1. Dlaczego pani w kasie zakłada bez pytania, ze pasażer będzie płacił gotówką?
2. Dlaczego, skoro pociąg (akurat z Przemyśla) miał 100 minut opóźnienia, nikt przez magafony nie informował pasażerów o tym fakcie?
3. Dlaczego na kolejowej infolinii jest głuchy telefon, kiedy pani telefonistka przerywa rozmowę i szuka informacji? Człowiek ma wrażenie, że rozmowa została przerwana.
4. Dlaczego, aby otrzymać z powrotem pieniądze za niewykorzystane bilety, nie wystarczy pójść do kasy, trzeba wcześniej uzyskać akcpetację pani z informacji?

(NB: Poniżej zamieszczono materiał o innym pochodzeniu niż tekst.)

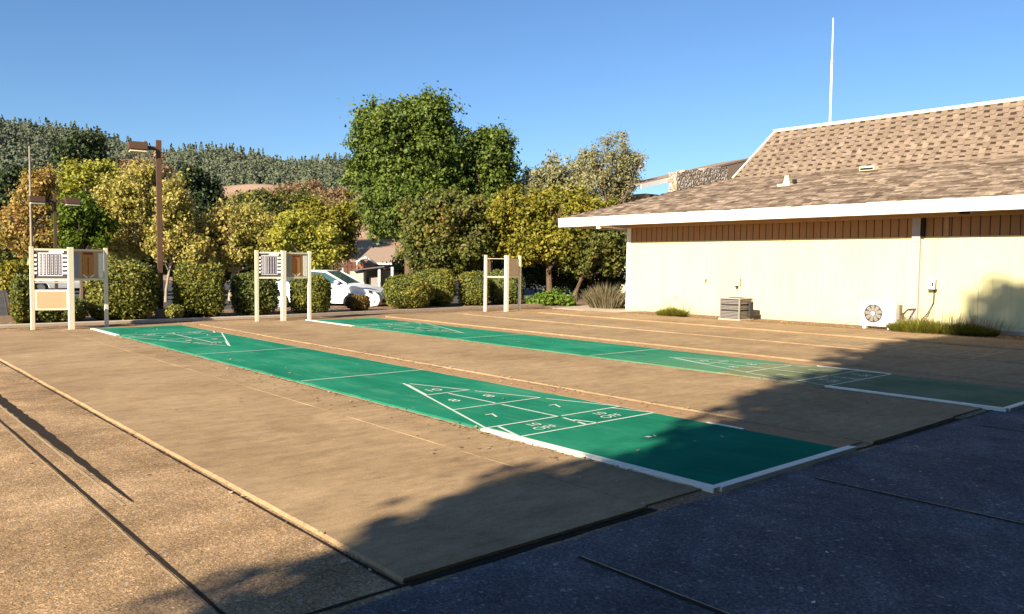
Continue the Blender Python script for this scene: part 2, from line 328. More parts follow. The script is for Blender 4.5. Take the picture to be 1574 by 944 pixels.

5. Dlaczego procedura zwrotu biletów jest taka długa i panie w okienkach wpisują mnóstwo rzeczy do jakiś zeszytów jak za carskiej Rosji?
6. Dlaczego pani z informacji informuje, że zwrot należności za bilety można dostać w kasie, nie dodając, że chodzi o kasę 4 albo 8?
Ło matko, co za debil przychodzi na dworzec bez biletów 8 minut przed godziną odjazdu pociągu.
Prawnym środkiem płatniczym w Polsce jest polski złoty, a nie karta. Jeżeli chce się płacić kartą, to w kasie jest wyraźna informacja o tym, że trzeba o tym powiedzieć na początku. Podobnie z resztą z fakturą.
Ciekawe, że nie opisał perypetii z busem, bo busy nie odjeżdżają z Dworca PKS jak napisał.
Takie artykuły zupełnie nic nie wnoszą. Pismaki nie powinny tego w ogóle publikować.
Ło matko, co za debil przychodzi na dworzec bez biletów 8 minut przed godziną odjazdu pociągu.
Zdecydowanie się z Tobą zgodzę. Prędzej warto jednak przybyć wcześniej bo nie jesteś jedyną osobą która chce korzystać z pociągu a to się wiąże że mogą być kolejki.
co za debil przychodzi na dworzec bez biletów 8 minut
Takich podróżnych jest sporo, to nie lotnisko z swoimi procedurami bezpieczeństwa.
Cytat:
Prawnym środkiem płatniczym w Polsce jest polski złoty, a nie karta
Jeśli już to banknoty i monety emitowane przez Narodowy Bank Polski są prawnym środkiem płatniczym w Polsce.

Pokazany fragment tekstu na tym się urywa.